The answer is yes. I was a reactor controls officer on a nuclear submarine a long time ago. The hull was ground. The 3 phases were always supposed to have infinite resistance to the hull. If SHTF one phase may be shorted to ground and still operate but if two phases were shorter to the hull the system shut down. This didn't happen as far as I know but I have been out of the navy for 37 years now.
 
The answer is yes. I was a reactor controls officer on a nuclear submarine a long time ago. The hull was ground. The 3 phases were always supposed to have infinite resistance to the hull. If SHTF one phase may be shorted to ground and still operate but if two phases were shorter to the hull the system shut down. This didn't happen as far as I know but I have been out of the navy for 37 years now.

That sounds like an ungrounded delta system.
 
Saturn, Peter is correct about the grounding. I was a Nuclear Electricians Mate on a carrier, and had to know the electrical system of the entire ship.

The Navy does not ground any transformer at all, not even 120V neutral was grounded. This is for battle damage. If we sustained a missile or torpedo hit and a leg of the system grounded, you wanted to still be able to "FIGHT THE SHIP" as a former Commanding Officer of mine would say.

That reliability is why you will find ungrounded systems in old manufacturing plants, but due to safety many of those old systems are being phased out.

Electrical safety takes a back seat in the Navy in that regard, since not being able to fire back at an enemy is more deadly than an ungrounded system.

I am not sure how a civilian ship operates as far as that is concerned though, hopefully Bering C will reply back and tell us.
 
Saturn, Peter is correct about the grounding. I was a Nuclear Electricians Mate on a carrier, and had to know the electrical system of the entire ship.

The Navy does not ground any transformer at all, not even 120V neutral was grounded. This is for battle damage. If we sustained a missile or torpedo hit and a leg of the system grounded, you wanted to still be able to "FIGHT THE SHIP" as a former Commanding Officer of mine would say.

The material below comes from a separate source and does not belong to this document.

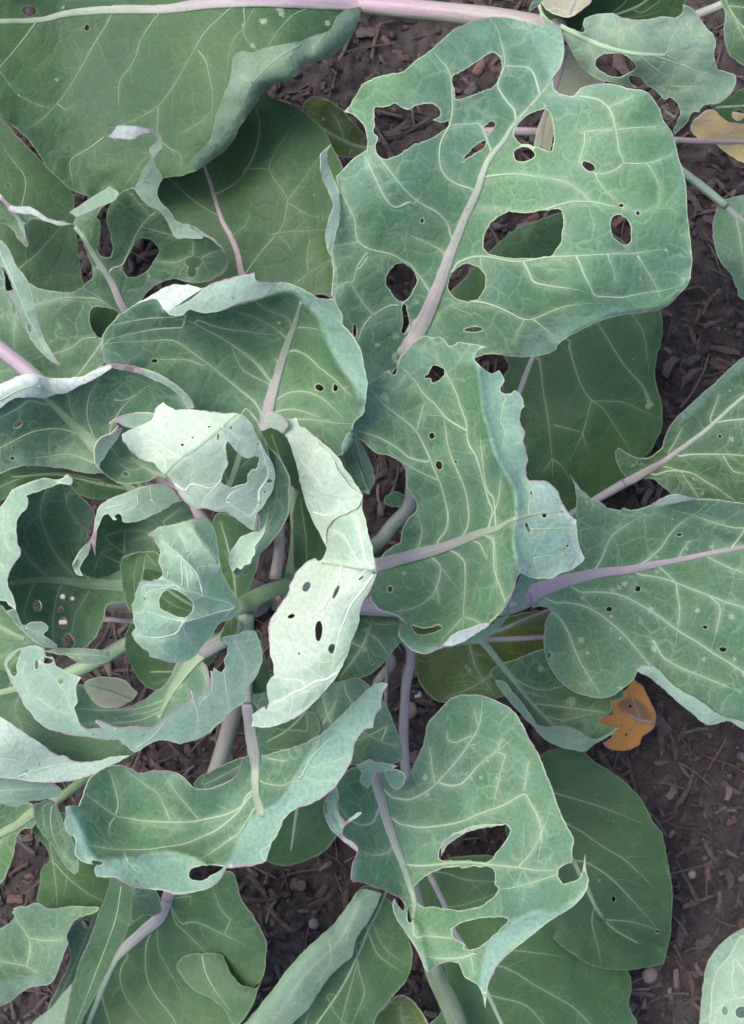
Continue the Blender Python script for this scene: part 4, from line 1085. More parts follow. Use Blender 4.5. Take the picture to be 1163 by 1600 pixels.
# ---------------- M1 : great holed leaf
leaf(main, '641,545 600,600 570,600 545,565 530,530 521,490 524,465! 517,462 521,437 518,403 512,365 521,330 530,323! 528,296! 526,275! 540,260 552,248 573,234! 574,220 572,206! 566,193 552,179 536,175! 545,168 552,155 566,132! 593,119 631,112! 648,96 676,76 696,57 720,40 751,29 780,26 808,29 846,38 870,40 880,55 882,79 876,103 866,118! 863,125 866,138 873,146! 895,150 907,138! 925,132 956,131 983,138 1011,144 1031,169! 1038,189 1052,210 1059,241 1069,272 1073,300 1074,330 1078,365 1081,400 1079,434 1066,455 1038,481 1004,489 969,493 935,503 901,520 876,534 870,546! 849,555 815,558 784,555 763,553 740,560 700,570 670,560',
     '641,545,20 530,500,22 520,350,24 560,160,25 631,112,26 760,27,23 880,60,24 1000,142,27 1060,240,26 1081,400,25 1000,489,23 870,546,22 784,555,21 700,380,23 900,300,26 800,150,25 900,450,26 600,300,25',
     holes=['707,120 724,110 745,96 760,86 775,83 784,95 784,108 779,125 770,136 758,141 731,151 712,155 711,140',
            '586,169 604,167 617,162 628,168 638,171 646,167 655,164 672,161 686,169 688,181 676,187! 690,191 702,189 700,198 688,208 676,215 660,222 645,227 628,238 612,247! 600,248 590,241 587,228 590,215 584,206 586,193',
            '755,198! 768,189 774,196 762,210!', '762,218! 755,232 738,242 720,254! 728,244 738,232 748,224',
            '803,210 808,196 821,182 838,174 851,170 861,179 866,206 865,222 861,237 846,232 825,225 812,223',
            '763,354 774,343 790,333 805,331 818,333 849,329 875,327 880,340 880,355 876,379 868,392 859,400 832,403 797,403 763,396 755,379',
            '956,341 969,336 983,345 987,372 980,382 966,377 956,363', '621,412 634,413 645,422 652,434 650,446 645,455 640,464 631,471 622,470 612,456 603,444 605,429',
            '700,448 702,437 707,427 724,413 741,415 755,425 758,444 753,458 745,468 724,470 708,463', '628,482 634,476 640,506 638,515 634,522 627,518! 630,505'],
     ells='818,241,16,12 920,260,11,6,30 555,517,3,11 741,515,14,4,-3 660,345,3,4 971,321,4,3 997,333,4,3,30 776,340,1,1', 
     mid='634,560,36 641,540,35 652,516,31 665,493,28 676,468,26 686,444,24 697,414,21 707,386,19 717,362,17 728,335,16 745,300,14 758,261,12 770,240,11 784,224,9 795,206,8 804,193,7 820,175,6 832,162,5 850,141,4 862,124,3',
     veins=['705,369 700,350 690,338 677,328 662,321 650,312 636,300 618,278 600,255 586,234', '671,455 662,440 652,427 642,414 628,407 610,397 590,393 575,388 561,379 556,362 555,345 546,325 535,303 528,288', '561,379 540,382 518,386', '645,506 634,485 620,477 607,479 595,485 579,496 567,512 559,534', '552,448 565,470 581,489', '573,396 560,415 552,438 540,442 528,448',
            '738,296 720,290 703,282 692,268 688,255 687,238 690,220 697,206 703,196 707,175 707,155 706,133 703,113 697,103 690,96', '703,196 725,194 751,196', '743,325 763,324 790,326 815,330 840,330 866,323 885,317 901,315 932,316 950,321 969,323 1000,330 1028,322 1031,310 1031,296', '762,276 785,273 811,272 835,276 859,279',
            '707,424 712,414 724,407 738,402 751,401 765,402 780,405 808,409 828,407 849,403 875,401 901,400 935,398 969,396 990,396 1011,393', '901,401 908,415 914,431 923,448 930,462 950,464 973,465 1000,459 1028,455', '997,400 1008,418 1018,434 1025,446 1028,455', '820,413 828,428 835,441 860,447 890,451', '679,503 684,494 690,486 699,479 710,474 735,471 760,474 780,481 797,489 808,495 818,499 833,499 856,489 883,479 911,475', '833,499 850,512 863,524', '818,503 810,518 804,534',
            '847,148 870,147 901,150 920,153 935,156 952,169 958,182 961,196 965,215 968,237 971,247 976,255 962,264 949,270 930,271 914,261', '976,255 992,256 1011,255 1030,250 1048,241', '952,167 970,160 987,151', '962,203 990,200 1021,198', '914,206 914,220 911,234 904,255', '914,206 940,204 960,203', '1011,255 1022,272 1031,292', '784,69 788,85 789,103 782,120 778,134 790,155 804,172', '789,103 810,104 828,107 838,125', '576,400 562,420', '650,372 668,380 690,392', '573,250 610,320 640,316', '640,325 655,310', '930,270 940,290 960,312', '860,279 895,290 925,315', '951,403 958,420 963,440', '757,440 752,415'],
     spots='617,556,6 590,539,4 609,537,3 619,525,6 619,566,4 605,545,3 652,472,4 633,393,3 852,165,3 1028,383,3 1042,390,3 1002,437,3 636,480,4',
     ridges=[('1079,434 1038,475 969,488 901,515 870,540', .5, 14)], zones=[('870,40 880,55 882,79 876,103 862,118 850,100 830,60 800,35 846,30', .35), ('1000,489 935,503 876,534 849,555 815,558 830,520 880,490 930,475', .35)],
     flaps=[dict(out='517,225! 508,234 500,244 501,258 502,272 509,290 514,302 521,320 516,335 511,354 508,366 510,380 514,395 518,403 521,420 520,440 517,462! 524,465! 527,448 528,430 524,412 521,400 520,385 525,365 529,345 531,323 529,300 520,275 513,258 510,240', z='517,225,27 502,260,27 530,320,25.5 515,380,26 520,462,24.5', flip=True, tone=.5)],
     pet='634,560,20,34 648,660,18,28 646,740,15,24 640,790,14,22 612,822,14,22 588,850,15,22 520,885,20,26 430,925,26,28', petrib='mauve', sty='glaucous', rib='mauve', vrib='white', vw=4.2, ruffle=.5, label='great leaf at the upper right riddled with large eaten holes')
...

That reliability is why you will find ungrounded systems in old manufacturing plants, but due to safety many of those old systems are being phased out.

Electrical safety takes a back seat in the Navy in that regard, since not being able to fire back at an enemy is more deadly than an ungrounded system.

I am not sure how a civilian ship operates as far as that is concerned though, hopefully Bering C will reply back and tell us.

Thanks for the reply. Its definitely interesting, because the first thing I would do as an electrician is bond X0 to ground at either the transformer or the main disconnect with a system bonding jumper.